EXERCISE ::
Give an exact transcription of every line, dropping the images.

STORED DATA ::
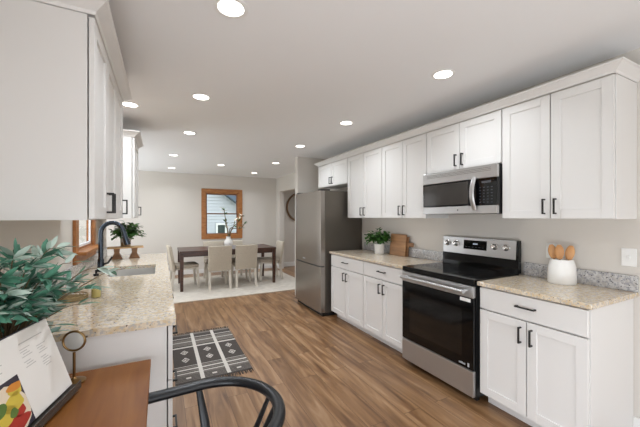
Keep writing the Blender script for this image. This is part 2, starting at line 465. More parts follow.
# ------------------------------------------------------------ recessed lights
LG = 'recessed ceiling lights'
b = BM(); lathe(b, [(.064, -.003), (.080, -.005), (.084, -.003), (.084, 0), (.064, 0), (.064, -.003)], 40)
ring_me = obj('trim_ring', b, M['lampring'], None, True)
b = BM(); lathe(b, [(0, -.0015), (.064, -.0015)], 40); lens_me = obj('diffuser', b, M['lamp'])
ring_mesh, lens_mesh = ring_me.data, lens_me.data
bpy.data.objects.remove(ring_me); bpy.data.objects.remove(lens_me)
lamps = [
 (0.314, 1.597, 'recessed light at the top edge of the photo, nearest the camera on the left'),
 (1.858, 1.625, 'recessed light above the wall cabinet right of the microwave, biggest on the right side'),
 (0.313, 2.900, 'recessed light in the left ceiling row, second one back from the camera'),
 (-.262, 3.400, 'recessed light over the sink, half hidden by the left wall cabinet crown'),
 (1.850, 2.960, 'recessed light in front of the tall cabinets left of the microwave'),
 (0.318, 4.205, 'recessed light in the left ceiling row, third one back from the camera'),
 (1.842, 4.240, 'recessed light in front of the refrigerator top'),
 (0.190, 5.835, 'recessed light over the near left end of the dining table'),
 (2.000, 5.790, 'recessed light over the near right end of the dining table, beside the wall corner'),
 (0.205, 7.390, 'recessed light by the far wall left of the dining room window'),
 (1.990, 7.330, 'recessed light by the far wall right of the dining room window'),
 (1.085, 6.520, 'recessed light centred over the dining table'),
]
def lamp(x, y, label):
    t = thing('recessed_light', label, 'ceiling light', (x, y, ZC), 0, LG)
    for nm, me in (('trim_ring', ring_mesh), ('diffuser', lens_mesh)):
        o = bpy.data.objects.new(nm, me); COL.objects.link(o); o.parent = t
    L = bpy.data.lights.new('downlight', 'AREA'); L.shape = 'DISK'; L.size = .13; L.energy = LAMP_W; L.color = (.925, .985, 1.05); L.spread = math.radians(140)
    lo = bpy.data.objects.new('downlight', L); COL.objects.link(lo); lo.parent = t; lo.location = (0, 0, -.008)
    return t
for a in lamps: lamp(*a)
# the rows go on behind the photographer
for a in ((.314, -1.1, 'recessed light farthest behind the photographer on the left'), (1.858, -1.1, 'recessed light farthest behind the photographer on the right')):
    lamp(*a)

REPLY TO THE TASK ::
Keep writing the Blender script for this image. This is part 2, starting at line 465. More parts follow.
# ------------------------------------------------------------ recessed lights
LG = 'recessed ceiling lights'
b = BM(); lathe(b, [(.064, -.003), (.080, -.005), (.084, -.003), (.084, 0), (.064, 0), (.064, -.003)], 40)
ring_me = obj('trim_ring', b, M['lampring'], None, True)
b = BM(); lathe(b, [(0, -.0015), (.064, -.0015)], 40); lens_me = obj('diffuser', b, M['lamp'])
ring_mesh, lens_mesh = ring_me.data, lens_me.data
bpy.data.objects.remove(ring_me); bpy.data.objects.remove(lens_me)
lamps = [
 (0.314, 1.597, 'recessed light at the top edge of the photo, nearest the camera on the left'),
 (1.858, 1.625, 'recessed light above the wall cabinet right of the microwave, biggest on the right side'),
 (0.313, 2.900, 'recessed light in the left ceiling row, second one back from the camera'),
 (-.262, 3.400, 'recessed light over the sink, half hidden by the left wall cabinet crown'),
 (1.850, 2.960, 'recessed light in front of the tall cabinets left of the microwave'),
 (0.318, 4.205, 'recessed light in the left ceiling row, third one back from the camera'),
 (1.842, 4.240, 'recessed light in front of the refrigerator top'),
 (0.190, 5.835, 'recessed light over the near left end of the dining table'),
 (2.000, 5.790, 'recessed light over the near right end of the dining table, beside the wall corner'),
 (0.205, 7.390, 'recessed light by the far wall left of the dining room window'),
 (1.990, 7.330, 'recessed light by the far wall right of the dining room window'),
 (1.085, 6.520, 'recessed light centred over the dining table'),
]
def lamp(x, y, label):
    t = thing('recessed_light', label, 'ceiling light', (x, y, ZC), 0, LG)
    for nm, me in (('trim_ring', ring_mesh), ('diffuser', lens_mesh)):
        o = bpy.data.objects.new(nm, me); COL.objects.link(o); o.parent = t
    L = bpy.data.lights.new('downlight', 'AREA'); L.shape = 'DISK'; L.size = .13; L.energy = LAMP_W; L.color = (.925, .985, 1.05); L.spread = math.radians(140)
    lo = bpy.data.objects.new('downlight', L); COL.objects.link(lo); lo.parent = t; lo.location = (0, 0, -.008)
    return t
for a in lamps: lamp(*a)
# the rows go on behind the photographer
for a in ((.314, -1.1, 'recessed light farthest behind the photographer on the left'), (1.858, -1.1, 'recessed light farthest behind the photographer on the right')):
    lamp(*a)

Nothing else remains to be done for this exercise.